Avalon and Funicello starred in Paramount Pictures Back to the Beach in 1987, playing off their original roles and subsequent careers. The movie became a hit, and there was talk of making a sequel, but with the beginning of Funicello's trouble with multiple sclerosis, this never came to be.
The 1996 movie That Thing You Do! touches briefly on the "Beach Party" phenomenon, with the Wonders making an appearance in a fictional beach-party movie. A 2001 episode of Sabrina, the Teenage Witch also paid homage to the series, with Avalon appearing as himself.
Titles in the series were:
- Beach Party (1963) (also starring Bob Cummings, Dorothy Malone and Morey Amsterdam)
- Muscle Beach Party (1964) (with Peter Lupus, Luciana Paluzzi and Buddy Hackett)
- Bikini Beach (1964) (with Keenan Wynn and Martha Hyer)

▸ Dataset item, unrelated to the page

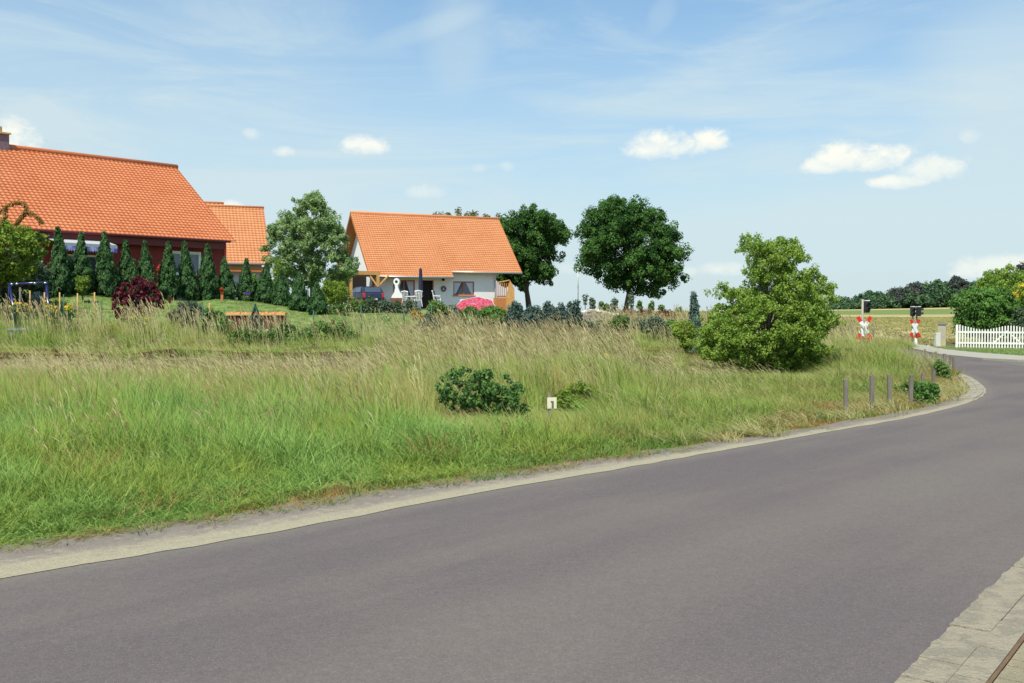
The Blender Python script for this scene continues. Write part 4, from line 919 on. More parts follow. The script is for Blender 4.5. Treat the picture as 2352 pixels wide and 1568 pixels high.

- Pajama Party (1964) (with Jesse White and Ben Lessy)
- Beach Blanket Bingo (1965) (with Paul Lynde, Linda Evans, Marta Kristen and Timothy Carey)
- How to Stuff a Wild Bikini (1965) (with Mickey Rooney, Beverly Adams, Len Lesser, Irene Tsu and Brian Donlevy)
- The Ghost in the Invisible Bikini (1966) (with Basil Rathbone, Benny Rubin and Francis X. Bushman)
The 1965 movie Ski Party (with Dwayne Hickman, Yvonne Craig, Lesley Gore and James Brown) is also notable for employing many of the same actors and schticks, only transplanted to a ski resort in the Sawtooth National Forest.
Regular cast members included John Ashley, Luree Holmes, Jody McCrea, Salli Sachse, Michael Nader, Candy Johnson, Johnny Fain, Valora Noland, Andy Romano, Susan Hart, Jerry Brutsche and Linda Rogers.